Given records:
»»
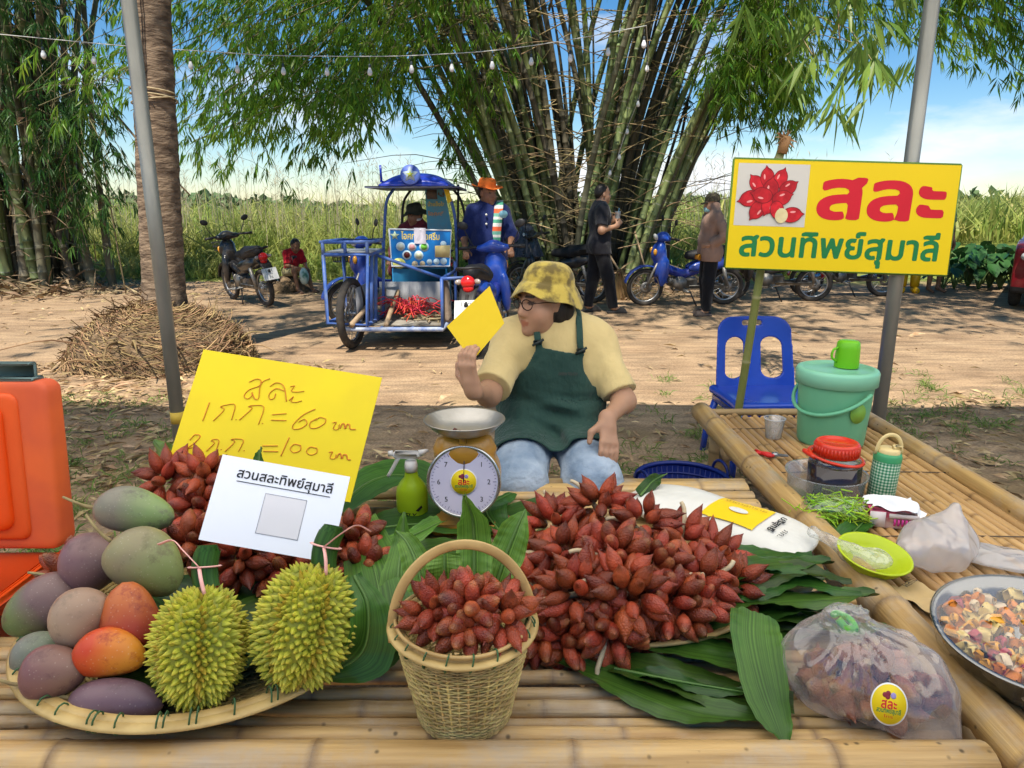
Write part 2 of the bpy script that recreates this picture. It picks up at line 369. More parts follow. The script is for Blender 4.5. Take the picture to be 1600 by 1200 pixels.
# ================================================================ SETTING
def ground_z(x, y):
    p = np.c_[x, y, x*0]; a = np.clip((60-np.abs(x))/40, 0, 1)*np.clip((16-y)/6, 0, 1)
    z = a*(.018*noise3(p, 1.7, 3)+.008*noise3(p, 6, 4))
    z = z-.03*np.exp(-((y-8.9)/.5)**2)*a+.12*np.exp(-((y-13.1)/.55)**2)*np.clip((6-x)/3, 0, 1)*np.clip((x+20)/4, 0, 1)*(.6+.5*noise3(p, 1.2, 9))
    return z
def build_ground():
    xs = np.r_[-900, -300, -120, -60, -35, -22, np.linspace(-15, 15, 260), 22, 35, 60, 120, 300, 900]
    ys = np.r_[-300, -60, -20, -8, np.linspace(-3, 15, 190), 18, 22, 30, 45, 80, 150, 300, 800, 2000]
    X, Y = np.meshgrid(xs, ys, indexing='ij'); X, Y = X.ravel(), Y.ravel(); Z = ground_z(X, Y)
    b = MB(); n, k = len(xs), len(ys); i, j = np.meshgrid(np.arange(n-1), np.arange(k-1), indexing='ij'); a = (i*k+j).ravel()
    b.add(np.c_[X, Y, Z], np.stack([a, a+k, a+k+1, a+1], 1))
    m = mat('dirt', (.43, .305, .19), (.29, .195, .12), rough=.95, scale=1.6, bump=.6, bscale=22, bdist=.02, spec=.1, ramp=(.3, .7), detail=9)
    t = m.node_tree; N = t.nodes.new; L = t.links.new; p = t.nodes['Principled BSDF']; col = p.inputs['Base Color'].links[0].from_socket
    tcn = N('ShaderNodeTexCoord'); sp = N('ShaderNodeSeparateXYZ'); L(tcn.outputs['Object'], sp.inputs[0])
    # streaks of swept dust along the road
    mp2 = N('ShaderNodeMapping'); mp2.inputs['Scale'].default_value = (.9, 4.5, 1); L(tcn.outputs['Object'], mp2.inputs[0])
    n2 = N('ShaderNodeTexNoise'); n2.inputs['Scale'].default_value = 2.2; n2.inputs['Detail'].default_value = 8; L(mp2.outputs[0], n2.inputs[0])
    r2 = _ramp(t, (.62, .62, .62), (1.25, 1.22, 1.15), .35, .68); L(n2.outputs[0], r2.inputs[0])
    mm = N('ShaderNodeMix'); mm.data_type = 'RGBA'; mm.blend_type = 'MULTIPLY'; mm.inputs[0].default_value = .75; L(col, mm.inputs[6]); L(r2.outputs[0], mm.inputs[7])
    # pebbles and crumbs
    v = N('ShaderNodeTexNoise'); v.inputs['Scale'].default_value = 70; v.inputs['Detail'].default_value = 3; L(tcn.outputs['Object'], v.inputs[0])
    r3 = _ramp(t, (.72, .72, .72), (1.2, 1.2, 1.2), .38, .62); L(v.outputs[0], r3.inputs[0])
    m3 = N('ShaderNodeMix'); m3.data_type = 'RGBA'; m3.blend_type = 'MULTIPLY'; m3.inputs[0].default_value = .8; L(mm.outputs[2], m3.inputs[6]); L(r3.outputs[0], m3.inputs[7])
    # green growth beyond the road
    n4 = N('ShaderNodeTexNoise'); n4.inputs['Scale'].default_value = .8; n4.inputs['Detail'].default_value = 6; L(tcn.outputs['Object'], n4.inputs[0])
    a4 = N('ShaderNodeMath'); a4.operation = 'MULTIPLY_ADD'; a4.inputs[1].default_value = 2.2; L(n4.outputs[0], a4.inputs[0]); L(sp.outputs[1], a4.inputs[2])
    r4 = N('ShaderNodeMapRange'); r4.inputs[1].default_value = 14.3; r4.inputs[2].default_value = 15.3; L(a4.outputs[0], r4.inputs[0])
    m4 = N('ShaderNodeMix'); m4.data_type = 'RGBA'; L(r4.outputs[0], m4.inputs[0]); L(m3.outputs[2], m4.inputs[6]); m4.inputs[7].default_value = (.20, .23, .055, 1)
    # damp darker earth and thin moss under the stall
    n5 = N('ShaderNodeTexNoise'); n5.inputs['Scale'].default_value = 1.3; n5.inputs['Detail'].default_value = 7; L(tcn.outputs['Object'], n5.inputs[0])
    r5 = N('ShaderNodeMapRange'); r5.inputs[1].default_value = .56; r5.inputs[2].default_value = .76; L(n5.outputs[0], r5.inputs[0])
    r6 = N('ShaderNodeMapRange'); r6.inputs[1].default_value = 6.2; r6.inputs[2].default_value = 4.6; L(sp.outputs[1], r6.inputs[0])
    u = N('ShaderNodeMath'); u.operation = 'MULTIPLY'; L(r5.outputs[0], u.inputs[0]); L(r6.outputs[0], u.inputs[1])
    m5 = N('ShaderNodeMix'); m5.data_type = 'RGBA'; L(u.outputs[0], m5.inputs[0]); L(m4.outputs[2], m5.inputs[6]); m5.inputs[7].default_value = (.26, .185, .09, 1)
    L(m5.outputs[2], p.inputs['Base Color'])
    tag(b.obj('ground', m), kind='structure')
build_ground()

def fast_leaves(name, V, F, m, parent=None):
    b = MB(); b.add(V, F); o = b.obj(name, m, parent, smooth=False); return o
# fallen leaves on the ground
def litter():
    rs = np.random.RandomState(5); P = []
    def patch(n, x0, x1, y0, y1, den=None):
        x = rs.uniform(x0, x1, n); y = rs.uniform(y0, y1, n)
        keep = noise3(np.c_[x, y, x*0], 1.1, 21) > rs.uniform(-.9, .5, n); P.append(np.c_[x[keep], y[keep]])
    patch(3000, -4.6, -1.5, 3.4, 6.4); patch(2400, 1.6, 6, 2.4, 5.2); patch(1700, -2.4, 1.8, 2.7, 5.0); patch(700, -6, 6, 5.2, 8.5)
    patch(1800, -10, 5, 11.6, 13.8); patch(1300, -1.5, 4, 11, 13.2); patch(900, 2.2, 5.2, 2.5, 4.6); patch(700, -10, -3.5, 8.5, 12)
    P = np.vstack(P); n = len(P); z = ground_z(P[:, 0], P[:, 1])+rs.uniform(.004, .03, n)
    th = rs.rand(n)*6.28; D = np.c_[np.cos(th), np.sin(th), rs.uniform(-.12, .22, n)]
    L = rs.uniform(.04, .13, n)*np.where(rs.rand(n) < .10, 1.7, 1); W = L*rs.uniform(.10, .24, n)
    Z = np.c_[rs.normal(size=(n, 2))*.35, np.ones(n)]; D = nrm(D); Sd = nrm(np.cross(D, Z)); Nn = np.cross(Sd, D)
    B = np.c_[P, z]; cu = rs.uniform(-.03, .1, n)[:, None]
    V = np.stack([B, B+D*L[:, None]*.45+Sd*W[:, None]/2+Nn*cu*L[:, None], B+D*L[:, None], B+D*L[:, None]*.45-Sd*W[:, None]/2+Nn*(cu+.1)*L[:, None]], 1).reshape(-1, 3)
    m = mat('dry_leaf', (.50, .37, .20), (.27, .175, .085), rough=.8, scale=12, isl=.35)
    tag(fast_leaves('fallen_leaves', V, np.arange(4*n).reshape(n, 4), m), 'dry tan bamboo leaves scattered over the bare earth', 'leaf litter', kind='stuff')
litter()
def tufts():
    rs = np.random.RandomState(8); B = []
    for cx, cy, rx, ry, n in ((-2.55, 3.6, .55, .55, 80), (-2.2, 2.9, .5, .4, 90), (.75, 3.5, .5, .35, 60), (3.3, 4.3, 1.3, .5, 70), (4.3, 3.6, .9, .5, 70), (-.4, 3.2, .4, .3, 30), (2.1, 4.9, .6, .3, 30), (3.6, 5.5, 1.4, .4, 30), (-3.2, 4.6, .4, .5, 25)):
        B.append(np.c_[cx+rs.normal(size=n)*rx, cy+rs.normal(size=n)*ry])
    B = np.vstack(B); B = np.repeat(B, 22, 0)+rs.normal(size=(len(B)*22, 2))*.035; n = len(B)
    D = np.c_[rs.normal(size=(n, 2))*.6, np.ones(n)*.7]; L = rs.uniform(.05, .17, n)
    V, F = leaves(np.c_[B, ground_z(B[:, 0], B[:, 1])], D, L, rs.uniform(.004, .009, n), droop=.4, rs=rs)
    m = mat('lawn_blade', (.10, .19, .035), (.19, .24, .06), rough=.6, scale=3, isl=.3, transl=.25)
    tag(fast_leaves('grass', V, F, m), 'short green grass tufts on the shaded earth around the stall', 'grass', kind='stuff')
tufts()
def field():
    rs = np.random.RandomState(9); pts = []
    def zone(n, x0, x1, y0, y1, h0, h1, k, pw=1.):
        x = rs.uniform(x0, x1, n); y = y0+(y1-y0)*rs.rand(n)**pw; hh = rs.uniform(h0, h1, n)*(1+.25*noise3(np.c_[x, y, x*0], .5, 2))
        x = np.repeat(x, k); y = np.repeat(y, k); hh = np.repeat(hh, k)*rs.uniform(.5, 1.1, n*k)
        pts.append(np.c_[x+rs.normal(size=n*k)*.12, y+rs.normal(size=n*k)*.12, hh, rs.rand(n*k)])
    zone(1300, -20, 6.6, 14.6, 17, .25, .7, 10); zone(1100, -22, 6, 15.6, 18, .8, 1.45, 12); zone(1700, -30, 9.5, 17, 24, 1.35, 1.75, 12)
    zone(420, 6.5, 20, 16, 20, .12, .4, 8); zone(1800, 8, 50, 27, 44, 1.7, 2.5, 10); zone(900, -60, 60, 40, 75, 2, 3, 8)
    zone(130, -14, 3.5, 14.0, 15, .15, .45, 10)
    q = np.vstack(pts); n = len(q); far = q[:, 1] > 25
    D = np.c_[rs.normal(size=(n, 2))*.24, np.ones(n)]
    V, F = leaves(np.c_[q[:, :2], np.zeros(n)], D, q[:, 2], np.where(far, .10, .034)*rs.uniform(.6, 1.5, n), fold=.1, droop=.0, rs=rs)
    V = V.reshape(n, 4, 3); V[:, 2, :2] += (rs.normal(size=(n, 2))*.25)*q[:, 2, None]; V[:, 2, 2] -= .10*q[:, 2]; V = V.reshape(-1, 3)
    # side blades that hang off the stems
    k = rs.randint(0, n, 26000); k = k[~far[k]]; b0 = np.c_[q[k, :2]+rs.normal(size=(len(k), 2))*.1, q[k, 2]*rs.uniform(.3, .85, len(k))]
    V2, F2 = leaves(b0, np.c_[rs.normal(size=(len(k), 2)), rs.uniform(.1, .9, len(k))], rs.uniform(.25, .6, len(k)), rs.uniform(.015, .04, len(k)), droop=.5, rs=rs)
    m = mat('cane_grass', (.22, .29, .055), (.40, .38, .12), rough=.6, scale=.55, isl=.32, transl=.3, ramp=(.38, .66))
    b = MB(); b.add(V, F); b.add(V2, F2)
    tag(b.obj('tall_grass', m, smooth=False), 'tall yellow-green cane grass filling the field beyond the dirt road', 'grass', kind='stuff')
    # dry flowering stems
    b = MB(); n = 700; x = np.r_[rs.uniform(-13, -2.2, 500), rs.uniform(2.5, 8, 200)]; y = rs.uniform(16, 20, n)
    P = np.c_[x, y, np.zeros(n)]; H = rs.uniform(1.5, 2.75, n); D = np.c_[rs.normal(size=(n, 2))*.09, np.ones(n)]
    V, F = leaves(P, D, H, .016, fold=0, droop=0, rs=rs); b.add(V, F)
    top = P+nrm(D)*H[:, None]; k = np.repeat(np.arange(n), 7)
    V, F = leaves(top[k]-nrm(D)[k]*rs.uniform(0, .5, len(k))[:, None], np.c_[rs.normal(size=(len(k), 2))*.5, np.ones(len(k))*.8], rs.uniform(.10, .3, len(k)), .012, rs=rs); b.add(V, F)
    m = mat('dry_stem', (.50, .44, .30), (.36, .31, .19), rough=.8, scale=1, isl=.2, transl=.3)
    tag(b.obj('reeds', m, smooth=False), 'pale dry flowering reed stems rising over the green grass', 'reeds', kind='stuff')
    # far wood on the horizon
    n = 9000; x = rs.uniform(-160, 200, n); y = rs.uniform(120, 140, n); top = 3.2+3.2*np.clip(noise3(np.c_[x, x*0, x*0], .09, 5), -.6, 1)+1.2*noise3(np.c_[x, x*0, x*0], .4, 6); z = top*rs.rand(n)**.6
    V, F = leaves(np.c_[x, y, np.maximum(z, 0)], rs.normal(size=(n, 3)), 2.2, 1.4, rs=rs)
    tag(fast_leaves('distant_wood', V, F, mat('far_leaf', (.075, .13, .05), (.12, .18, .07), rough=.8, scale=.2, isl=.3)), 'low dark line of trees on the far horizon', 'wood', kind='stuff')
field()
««
»»
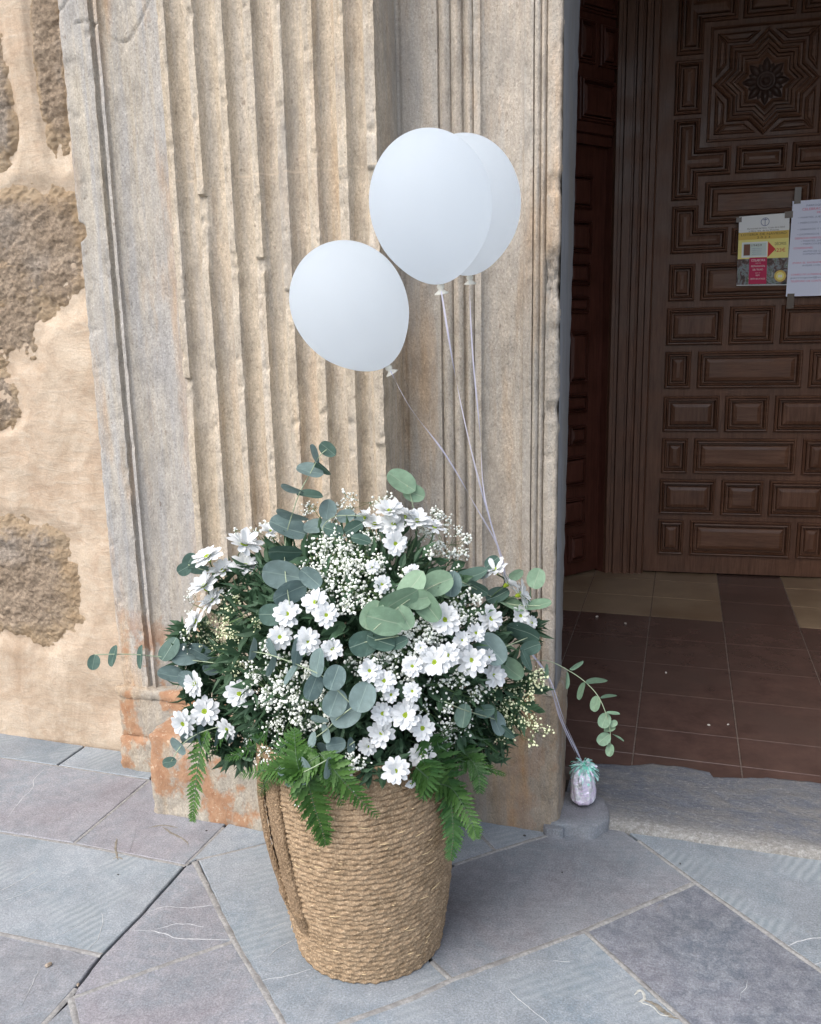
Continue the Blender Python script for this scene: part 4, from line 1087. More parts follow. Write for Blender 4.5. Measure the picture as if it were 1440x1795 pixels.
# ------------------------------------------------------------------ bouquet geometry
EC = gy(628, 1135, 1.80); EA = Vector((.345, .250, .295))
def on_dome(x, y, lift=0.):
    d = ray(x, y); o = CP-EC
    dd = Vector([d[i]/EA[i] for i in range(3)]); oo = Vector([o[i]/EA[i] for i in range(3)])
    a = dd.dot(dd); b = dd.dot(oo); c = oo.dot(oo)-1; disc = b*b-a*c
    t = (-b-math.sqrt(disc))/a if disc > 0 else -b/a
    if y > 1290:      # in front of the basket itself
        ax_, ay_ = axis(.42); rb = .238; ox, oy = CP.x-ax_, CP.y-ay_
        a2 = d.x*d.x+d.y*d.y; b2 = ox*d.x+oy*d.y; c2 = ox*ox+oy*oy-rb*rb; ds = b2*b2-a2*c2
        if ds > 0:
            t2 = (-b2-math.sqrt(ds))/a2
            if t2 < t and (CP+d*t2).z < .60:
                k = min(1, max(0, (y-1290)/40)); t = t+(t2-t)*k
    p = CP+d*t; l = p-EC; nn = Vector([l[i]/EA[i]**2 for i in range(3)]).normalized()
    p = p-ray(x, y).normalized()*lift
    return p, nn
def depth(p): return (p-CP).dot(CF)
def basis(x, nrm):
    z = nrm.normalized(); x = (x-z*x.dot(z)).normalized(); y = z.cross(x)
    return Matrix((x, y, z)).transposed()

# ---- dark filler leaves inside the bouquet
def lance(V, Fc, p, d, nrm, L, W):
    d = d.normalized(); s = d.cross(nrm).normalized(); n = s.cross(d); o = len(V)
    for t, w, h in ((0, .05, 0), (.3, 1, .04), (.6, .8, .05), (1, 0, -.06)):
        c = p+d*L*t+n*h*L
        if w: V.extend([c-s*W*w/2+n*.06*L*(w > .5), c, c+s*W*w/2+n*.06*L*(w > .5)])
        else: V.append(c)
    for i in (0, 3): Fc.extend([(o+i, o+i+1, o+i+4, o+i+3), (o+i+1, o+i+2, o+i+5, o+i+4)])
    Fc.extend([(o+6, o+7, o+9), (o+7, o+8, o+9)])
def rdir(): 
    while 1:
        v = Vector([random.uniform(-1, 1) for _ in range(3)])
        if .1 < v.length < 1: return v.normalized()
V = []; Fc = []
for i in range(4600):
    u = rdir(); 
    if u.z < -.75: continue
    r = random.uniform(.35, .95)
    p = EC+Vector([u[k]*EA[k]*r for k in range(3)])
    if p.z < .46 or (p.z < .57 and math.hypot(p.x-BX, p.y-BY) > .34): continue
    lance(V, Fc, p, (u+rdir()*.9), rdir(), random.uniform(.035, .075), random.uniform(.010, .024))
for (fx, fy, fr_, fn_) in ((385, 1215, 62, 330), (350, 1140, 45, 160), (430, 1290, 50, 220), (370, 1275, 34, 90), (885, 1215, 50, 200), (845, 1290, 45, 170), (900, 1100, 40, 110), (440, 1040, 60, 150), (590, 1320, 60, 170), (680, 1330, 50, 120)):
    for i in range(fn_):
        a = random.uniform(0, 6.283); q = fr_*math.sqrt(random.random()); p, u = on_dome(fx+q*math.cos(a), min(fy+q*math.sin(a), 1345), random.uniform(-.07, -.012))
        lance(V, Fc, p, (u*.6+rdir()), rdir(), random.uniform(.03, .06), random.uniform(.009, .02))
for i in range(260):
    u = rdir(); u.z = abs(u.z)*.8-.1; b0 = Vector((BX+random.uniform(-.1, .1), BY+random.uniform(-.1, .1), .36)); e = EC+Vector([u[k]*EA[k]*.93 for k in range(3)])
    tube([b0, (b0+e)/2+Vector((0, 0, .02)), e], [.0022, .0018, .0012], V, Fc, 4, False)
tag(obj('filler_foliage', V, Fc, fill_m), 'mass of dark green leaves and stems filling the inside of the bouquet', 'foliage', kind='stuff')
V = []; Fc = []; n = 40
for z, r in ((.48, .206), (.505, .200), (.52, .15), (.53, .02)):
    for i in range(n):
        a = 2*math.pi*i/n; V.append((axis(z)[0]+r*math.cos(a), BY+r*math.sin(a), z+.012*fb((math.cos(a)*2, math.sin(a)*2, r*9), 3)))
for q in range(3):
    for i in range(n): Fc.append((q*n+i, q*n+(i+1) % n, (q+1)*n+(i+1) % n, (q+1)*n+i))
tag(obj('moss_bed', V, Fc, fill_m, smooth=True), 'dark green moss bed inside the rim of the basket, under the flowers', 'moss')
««
Goal: Everything from the line with "Continue the Blender" through the line with "return Matrix((x, y, z)).transposed()", both ends included, should be repeated exactly; nothing else should appear.

Solution below:
Continue the Blender Python script for this scene: part 4, from line 1087. More parts follow. Write for Blender 4.5. Measure the picture as if it were 1440x1795 pixels.
# ------------------------------------------------------------------ bouquet geometry
EC = gy(628, 1135, 1.80); EA = Vector((.345, .250, .295))
def on_dome(x, y, lift=0.):
    d = ray(x, y); o = CP-EC
    dd = Vector([d[i]/EA[i] for i in range(3)]); oo = Vector([o[i]/EA[i] for i in range(3)])
    a = dd.dot(dd); b = dd.dot(oo); c = oo.dot(oo)-1; disc = b*b-a*c
    t = (-b-math.sqrt(disc))/a if disc > 0 else -b/a
    if y > 1290:      # in front of the basket itself
        ax_, ay_ = axis(.42); rb = .238; ox, oy = CP.x-ax_, CP.y-ay_
        a2 = d.x*d.x+d.y*d.y; b2 = ox*d.x+oy*d.y; c2 = ox*ox+oy*oy-rb*rb; ds = b2*b2-a2*c2
        if ds > 0:
            t2 = (-b2-math.sqrt(ds))/a2
            if t2 < t and (CP+d*t2).z < .60:
                k = min(1, max(0, (y-1290)/40)); t = t+(t2-t)*k
    p = CP+d*t; l = p-EC; nn = Vector([l[i]/EA[i]**2 for i in range(3)]).normalized()
    p = p-ray(x, y).normalized()*lift
    return p, nn
def depth(p): return (p-CP).dot(CF)
def basis(x, nrm):
    z = nrm.normalized(); x = (x-z*x.dot(z)).normalized(); y = z.cross(x)
    return Matrix((x, y, z)).transposed()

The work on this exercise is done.